17.5us/8=2.188us  a propagation time of 437.5m  (assuming speed of 5ns/m).   Designers do this calculation in any digital design to determine if wires or traces need termination.  I would worry about transmission line effects in audio when using speaker cables longer than 437.5 meters, unless I'm missing something?

(Another commonly used test is to compare length of the cable to 1/10 of the signal wavelength.  20kHz audio signal has wavelength of 10km, assuming signal speed of 200,000km/s.  1/10 of it is 1000m)
It correlates because spreading wires apart increases inductive reactance that is dominant factor here. The idea that 7m speaker cable is a transmission line for audio signals is insane, IMHO. For 20kHz signal you will need about 1000m long speaker cable (1/10 of the 20kHz wavelength) to even start becoming transmission line. In such case reflections would be inaudible because they are in MHz range (and because speakers are 1000m away).  Why not to use 20kHz sinewave for the test? It is the highest audio frequency component of interest in the cable.  Please show me reflections of 20kHz sinewave in 7m cable.  Any cable.
Let’s forget nonsense about reflections at audio frequencies and concentrate on frequency response. Increased characteristic impedance is not the reason for the signal attenuation at the high frequencies - increased inductance is. Same attenuation can be achieved by increasing capacitance. Higher dielectric constant insulation (same geometry) will increase capacitance, but inductance will stay the same. That way we will get bigger attenuation at high frequencies at lower characteristic impedance. Finding correlation between characteristic impedance and frequency response is pretty much like saying that tattoos are causing motorcycle accidents. Correlation, a very dangerous tool, assumes that if B happens when A happens, then A has to be causing B. It completely ignores the fact that both can be caused by C. In our case increase in characteristic impedance and increased attenuation at high frequencies were both caused by increased inductance.
Is it just coincidence that the traces track characteristic impedance quite closely?
Characteristic impedance always depends on inductance but taking false conclusions and writing papers on it is pretty bad.  I'm sure your cables sound wonderful, but please stop this "scientific" nonsense.

US spending on science, space and technology has 99.79% correlation with suicides by hanging, strangulation and suffocation.

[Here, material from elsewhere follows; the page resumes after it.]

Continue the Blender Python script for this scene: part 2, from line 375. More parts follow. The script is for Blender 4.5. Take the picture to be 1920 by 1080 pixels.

http://www.tylervigen.com/spurious-correlations

Townshend-audio, It appears that you joined our audio forum only in attempt to place free advertisement for your product. It is dishonest IMO and I wouldn't buy anything from you. Audio2design attempted to explain to you why using square waves in audio is nonsense, but you don't get it.

Administrator please remove townshend-audio posting. We don't want it here. You want to advertise? - pay like everybody else.